======== Dataset content

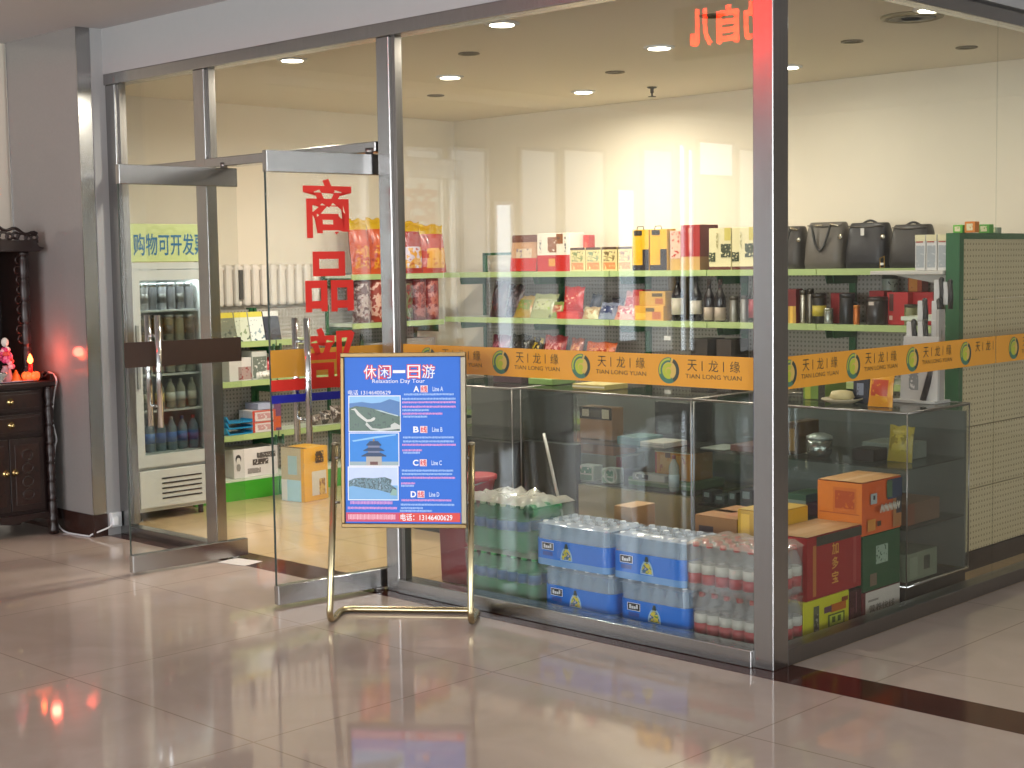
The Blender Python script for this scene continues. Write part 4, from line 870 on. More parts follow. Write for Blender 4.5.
# green bottles
M_G = bottle_mesh(.225, .034, PETG, .34); M_GL = small('label', [(.0345, .10), (.0345, .145)], mat('#2c5a9c', .4)); M_GC = small('cap', [(.0135, 0), (.0145, .002), (.0145, .015), (.012, .018)], mat('#4c9a5c', .4)); M_GCW = small('cap', [(.0135, 0), (.0145, .002), (.0145, .015), (.012, .018)], mat('#c8d0b4', .4))
def green_pack(label, z0, rnd, dy=0):
    w, d = .47, .29; t = thing('drinks_pack', label, 'drinks pack', (-1.685, .335 + dy, z0), 0, 'green bottle packs')
    for i in range(7):
        for j in range(4):
            if z0 > .1 and i > 5: continue
            lean = (random.random() - .5) * rnd
            o = put('bottle', M_G, t, (-w / 2 + .0336 + i * .0672, -d / 2 + .036 + j * .0725, 0), (lean, lean, 0)); put('cap', M_GC if z0 < .1 else M_GCW, o, (0, 0, .207)); put('label', M_GL, o, (0, 0, 0))
    loop_shell(MB(), w + .004, d + .004, .006, .215, film('#dce8e0', .16, .08), .004, 7, .006, 6, .006).build('clear_wrap', t)
    film_top(t, w, d, .236, film('#e2e2d8', .40, .12), .010 if z0 < .1 else .05, 16, 9).build('film_top', t)
    return t
green_pack('shrink wrapped pack of green bottles on the floor', .002, 0)
gp = green_pack('shrink wrapped pack of green bottles under crinkled film, upper of the two', .244, .10)
lb = put('bottle', M_G, gp, (.205, -.150, .205), (R(-90), 0, 0)); lb['label'] = 'bottle lying on its side, base outwards'
put('cap', M_GC, lb, (0, 0, .207)); MB().lathe([(.033, -.001), (.03, .004)], film('#0f5a38', .8), n=16).build('base', lb)

# ------------------------------------------------------------------ cartons stacked behind the side glazing
carton('carton', 'yellow green carton with a smiling face print, on the floor under the maroon carton', 'carton', -.42, -.172, .47, .835, .002, .160, '#b8b820',
       [('r', .0, 0, .02, 1, '#c8c828'), ('r', .22, .06, .34, .82, '#5c5f48'), ('r', .24, .1, .32, .6, printed(['#8a8c84', '#3c3f34'], 60)), ('r', .58, .52, .92, .74, '#a85a1c'), ('r', .44, .55, .6, .72, '#5a3c4c'), ('r', .82, .74, .96, .86, '#7a3c18'), ('r', .52, .04, .88, .48, '#4f5a1e'), ('r', .55, .1, .85, .44, '#a9b83c'), ('r', .60, .24, .67, .4, '#4a5a1c'), ('r', .72, .24, .79, .4, '#4a5a1c'), ('r', .55, .1, .85, .17, '#5c6a2a'), ('f', .55, .1, .9, .9, '#9fa81c')])
carton('carton', 'narrow dark maroon carton on the floor between the yellow green and white cartons', 'carton', -.40, -.176, .84, .945, .002, .145, '#3a1418', [('r', .55, .3, .6, .95, '#7a5058'), ('r', .1, .05, .4, .5, '#4c2024')])
carton('carton', 'low white carton with grey lettering under the green carton', 'carton', -.42, -.172, .955, 1.270, .002, .120, '#6d2a2e',
       [('r', 0, 0, .04, 1, '#5c2226'), ('r', .05, 0, 1, .99, '#b9b3a8'), ('r', .12, .6, .4, .68, '#7d7770')],
       [('r', '营养快线', .14, .16, .84, .48, '#6d6860')])
t = carton('carton', 'maroon carton with golden brush lettering beside the corner post', 'carton', -.40, -.170, .499, .932, .162, .432, '#8c2020',
       [('r', .10, .05, .16, .86, '#a86a34'), ('r', .84, .08, .90, .9, '#963a34'), ('r', .16, .84, 1, .99, '#33362c'), ('f', 0, 0, 1, 1, '#9c2226'), ('t', 0, 0, 1, 1, '#b08a5c'), ('t', .4, .1, .7, .9, '#b8946a')], tape=None)
g = MB(); GOLD = mat('#c8963c', .4); gx = .1165
for q, ch in enumerate('加多宝'):
    z = .172 - q * .062; word(g, ch, -.025, z, .028, z + .052, 0, GOLD, .012, fnx(gx)); word(g, ch, -.02, z, .045, z + .052, -.2200, GOLD, .012)
g.build('lettering', t)
t = carton('carton', 'dark green carton with a pale round mark under the orange carton', 'carton', -.44, -.172, .950, 1.274, .122, .374, '#1f4a2c',
       [('r', .34, .45, .66, .78, printed(['#1f4a2c', '#8aa08c', '#1f4a2c'], 50)), ('r', .18, .08, .36, .3, '#6c5c4c'), ('f', 0, 0, 1, 1, '#1c4026')])
t = carton('carton', 'orange carton with white lettering, topmost beside the side glazing', 'carton', -.395, -.170, .937, 1.276, .376, .612, '#c4561c',
       [('f', 0, 0, 1, 1, '#cf7420'), ('f', .35, .42, .88, .9, '#c2661c'), ('f', .40, .5, .84, .84, printed(['#c2661c', '#a8481c', '#c8702a'], 34)), ('f', .05, .4, .95, .415, '#a0481a'), ('f', .2, .06, .44, .22, printed(['#cf7420', '#7c6a70', '#cf7420'], 60)),
        ('t', 0, 0, 1, 1, '#c89a64'), ('t', .45, 0, .6, 1, '#d8b080'), ('r', .62, .6, 1, .98, '#24344c'), ('r', .60, .64, .74, .96, '#3f5c3c'), ('r', .76, .04, .98, .6, '#9c6a3c'), ('r', .84, .3, .98, .62, '#2a2c34'), ('r', .18, .58, .34, .78, '#9aa3a0'), ('r', .24, .66, .29, .74, '#2c2c2c'), ('r', .1, .08, .3, .3, '#c08034'), ('r', .34, .14, .44, .24, '#4c3424')])
lw = MB(); 
for k in range(5):
    u = -.07 + k * .034; stroke_pts = [(u, .10), (u + .012, .135), (u + .022, .10), (u + .03, .132)]
    for a, b in zip(stroke_pts, stroke_pts[1:]):
        d = Vector((b[0] - a[0], b[1] - a[1])); nn = Vector((-d.y, d.x)).normalized() * .0045
        lw.add([(.1475, a[0] + nn.x, a[1] + nn.y), (.1475, a[0] - nn.x, a[1] - nn.y), (.1475, b[0] - nn.x, b[1] - nn.y), (.1475, b[0] + nn.x, b[1] + nn.y)], [(0, 1, 2, 3)], mat('#c4c0ae', .5))
lw.build('brush_lettering', t)
carton('carton', 'brown cardboard carton behind the red label water packs', 'carton', -.83, -.60, .60, .92, .002, .452, '#8a6238', [('t', 0, 0, 1, 1, '#a87a4c'), ('f', .1, .5, .45, .9, '#3a2c2c'), ('t', .5, .2, .95, .8, '#b8805c')], tape='#b09468')
carton('carton', 'bright yellow carton behind the corner post', 'carton', -.595, -.41, .60, .88, .162, .50, '#b8901c', [('f', .1, .5, .35, .95, '#d8ac2c'), ('f', .55, .45, .95, .8, '#8f949c'), ('t', 0, 0, 1, 1, '#c0a03c')])
carton('carton', 'plain carton on the floor carrying the bright yellow carton', 'carton', -.595, -.425, .60, .88, .002, .160, '#8a6a44')
carton('carton', 'brown cardboard carton with an open top behind the blue water packs', 'carton', -1.36, -1.25, .66, .84, .002, .43, '#9a7850', [('t', 0, 0, 1, 1, '#b89468')])
# cartons on the floor inside the end of the corner counter
for k, (y0, y1, z0, z1, c, l) in enumerate([(1.33, 1.62, .105, .235, '#8a927c', 'grey green carton with a hand hole inside the end of the corner counter'), (1.34, 1.64, .37, .47, '#7a5a44', 'brown carton on the lower shelf at the counter end')]):
    carton('carton', l, 'carton', -.42, -.17, y0, y1, z0, z1, c, [('r', .55, .3, .75, .8, '#3c4034'), ('r', .1, .1, .35, .85, '#9ca48e')] if k == 0 else [('r', 0, 0, .2, 1, '#8a4a2c')])

# red bins behind the poster stand
rb = thing('storage_bin', 'maroon storage bin on the floor behind the poster stand', 'bin', (-2.085, .46, 0)); RB = mat('#7a1f28', .4)
MB().prism([(-.13, 0), (.13, 0), (.145, .37), (-.145, .37)], -.15, .15, RB).build('body', rb, bevel=.01); MB().box(-.155, -.16, .37, .155, .16, .40, RB).build('rim', rb, bevel=.006)
rk = thing('bucket', 'red plastic bucket standing on the maroon bin', 'bucket', (-2.12, .46, .401))
MB().lathe([(.085, 0), (.11, .11), (.12, .115), (.12, .135), (.108, .135)], mat('#a31f2a', .35), n=22).build('body', rk); MB().tube([(-.118, 0, .12), (-.09, -.07, .10), (.0, -.125, .085), (.09, -.07, .10), (.118, 0, .12)], .004, STEELD, 6).build('handle', rk)
pl = thing('pole', 'slim pale pole leaning over the water packs', 'pole', (-1.46, .50, .01)); MB().tube([(0, 0, 0), (-.12, .02, .40), (-.235, .03, .76)], .0075, mat('#b8b8b2', .3, .3), 8).build('shaft', pl); MB().lathe([(.011, -.008), (.011, .03)], BLACK, n=10).build('foot_cap', pl)
# low dark stool behind the counter area
sp = thing('price_tag', 'pale hanging price tag below the third shelf of the back wall', 'tag', (px(671), 3.19, Z2 - .10)); MB().box(-.028, 0, -.028, .028, .002, .0, mat('#c8c8c2', .5)).build('card', sp); MB().tube([(0, .001, 0), (0, .001, .066)], .0015, mat('#c8c8c2'), 6).build('string', sp)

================

◆ **Prompt**: Give again, word for word, every line from the top of the data above to the line holding "put('cap', M_GC, lb, (0, 0, .207));", inclusive, with the pictures left out.

◆ **Expected answer**:
The Blender Python script for this scene continues. Write part 4, from line 870 on. More parts follow. Write for Blender 4.5.
# green bottles
M_G = bottle_mesh(.225, .034, PETG, .34); M_GL = small('label', [(.0345, .10), (.0345, .145)], mat('#2c5a9c', .4)); M_GC = small('cap', [(.0135, 0), (.0145, .002), (.0145, .015), (.012, .018)], mat('#4c9a5c', .4)); M_GCW = small('cap', [(.0135, 0), (.0145, .002), (.0145, .015), (.012, .018)], mat('#c8d0b4', .4))
def green_pack(label, z0, rnd, dy=0):
    w, d = .47, .29; t = thing('drinks_pack', label, 'drinks pack', (-1.685, .335 + dy, z0), 0, 'green bottle packs')
    for i in range(7):
        for j in range(4):
            if z0 > .1 and i > 5: continue
            lean = (random.random() - .5) * rnd
            o = put('bottle', M_G, t, (-w / 2 + .0336 + i * .0672, -d / 2 + .036 + j * .0725, 0), (lean, lean, 0)); put('cap', M_GC if z0 < .1 else M_GCW, o, (0, 0, .207)); put('label', M_GL, o, (0, 0, 0))
    loop_shell(MB(), w + .004, d + .004, .006, .215, film('#dce8e0', .16, .08), .004, 7, .006, 6, .006).build('clear_wrap', t)
    film_top(t, w, d, .236, film('#e2e2d8', .40, .12), .010 if z0 < .1 else .05, 16, 9).build('film_top', t)
    return t
green_pack('shrink wrapped pack of green bottles on the floor', .002, 0)
gp = green_pack('shrink wrapped pack of green bottles under crinkled film, upper of the two', .244, .10)
lb = put('bottle', M_G, gp, (.205, -.150, .205), (R(-90), 0, 0)); lb['label'] = 'bottle lying on its side, base outwards'
put('cap', M_GC, lb, (0, 0, .207)); MB().lathe([(.033, -.001), (.03, .004)], film('#0f5a38', .8), n=16).build('base', lb)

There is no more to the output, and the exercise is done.